China's surging livestock production has spurred imports of animal feed ingredients including corn, soybeans and DDGS. China has increased purchasing of the feed ingredient this year after becoming a net importer of corn in 2009 for the first time. China will likely import a total of 3.17 million tonnes of DDGS in 2010 and the largest DDGS importer from the US, according to figures cited by the Xinhua News Agency.  

 

China imported only 640,000 tonnes of DDGS in 2009, less than the 2.38 million tonnes during the first nine months of this year. The fast growth is partly due to higher prices of domestic feedstuffs raw materials, which has encouraged DDGS producers to import. According to Xinhua, it is estimated that China is able to feed at most 11.5 million tonnes of DDGS at the current consumption level.

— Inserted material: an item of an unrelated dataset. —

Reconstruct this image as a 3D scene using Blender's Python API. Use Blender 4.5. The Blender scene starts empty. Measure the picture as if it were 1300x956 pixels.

But domestic supply can only satisfy 3.5 million tonnes of demand, leaving a need for at least 8 million tonnes of imports. 

 

This is another in a growing list of past and ongoing trade disputes between the two powerful nations, and certainly will not be the last. China's probe will consume some time, and this allows time for the matter to be resolved in discussions between the two countries.  

 

While many traders and others have bandied about the amount of potential U.S. corn exports to China, shipments of DDGS have certainly caught the eye of China's domestic ethanol producers.